My mom, Flo, moved from Rhode Island to Fawnskin two years ago, lives with Robin and her husband, helping to babysit their little ones. They adopted a newborn boy, a year ago Nov, and a newborn girl, this Nov. They've purchased some land abutting the national forest, plan to build a house in the next couple of years for all to share.
My mom grew up near Lewiston ME and still has family living there. One of her sisters is still on the old farmstead, in a house that Mom's older brother built. Her daughter and her husband are there in a second house, also built mostly by Mom's older brother I think. A grandson has built a third house on the property, where he and his wife are raising a fourth generation. A granddaughter has built a fourth house there as well.
The younger of my sisters, Nancy, lives in Portland OR, trains the mechanics who maintain wind energy machines for Vestas Inc. Her work takes her all over the western states, and sometimes over to Vestas' home base in Denmark for more training.
Nancy is a karate expert and a paddler. She's paddled with her Dragon Boat team, theWasabi Paddling Club, in South Africa, in Taiwan in 2006, and I forget where else. Nancy has an adopted son, Leo, who lives mostly with her ex, a couple blocks away.
In 1993, age 40, I hooked up with the love of my life (who prefers to remain anonymous in my public profile).

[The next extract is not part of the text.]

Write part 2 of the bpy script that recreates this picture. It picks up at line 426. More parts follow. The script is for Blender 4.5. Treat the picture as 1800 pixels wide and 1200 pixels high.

We're not living together, but she is with me almost every day. She shares a tiny row house with a daughter just out of law school.
My apartment [as of 2008], in the Roxborough section of Philadelphia, is not much smaller than her house, but I've got it packed full of treasures I can't bear to part with, books, a filing cabinet full of sheet music, 2 pianos, 2 mandolins, various other musical instruments, lots of old computers. I've been here since 1999 and my landlord has given me the run of the back and side yards.
Many of the 18-inch tree seedlings I planted early on have grown to over 20 feet. My surviving plantings include mostly natives: 5 hornbeams (American, according to the vendor, they are American, carpinus caroliniana), 5 shadblow serviceberries (amelanchier canadensis), 2 Eastern hemlocks (tsuga canadensis), 2 arrowwood viburnums (viburnum dentatum), one nannyberry viburnum (viburnum lentago), one witch hazel (hamamelis virginiana), one Eastern white pine (pinus strobus), one yellowwood (cladrastis kentukea, also known as c. lutea). Non-natives include 2 Lynwood Gold forsythia, one butterfly bush (buddleia davidii). I've also propagated cuttings from the Pussy Willow tree that was already growing here, and brought in a flowering(?) crabapple (some kind of malus?) I found elsewhere.
Many of my extended family members are still living in New England. They are near Sabattus and Portland ME, Concord NH, New Haven CT, Lexington and Duxbury MA. I've vacationed with a bunch of them around Lake Sebago ME. Occasionally my mom and I have visited the old hunting and fishing camp on Brassua Lake near Moosehead Lake ME.
I like no swimming place better than a clear lake. My youthful memories of swimming in Lake Dunmore VT and Lake Sunapee NH are an ideal hard to match, but Sebago is as beautiful as any of them.
Very few of the lakes around Philadelphia are clean enough to swim in, and they are not nearly so clear and free of vegetation. Some of the nicest lakes around here are in southern New Jersey's pine barrens, but you can't see very far through the water because of the tea colored stain caused by naturally occurring iron in the soil. I think that naturally occurring tannins combine with the iron to leave an orange scum on the water's surface and stain the water so that you can't see the bottom past a depth of a foot or two.
In Pennsylvania, I've found no swimming places close to Philadelphia. I liked Promised Land Lake and Ricketts Glen's Lake Jean, but they are not close. Beltzville is closer (90 minutes) but not as attractive.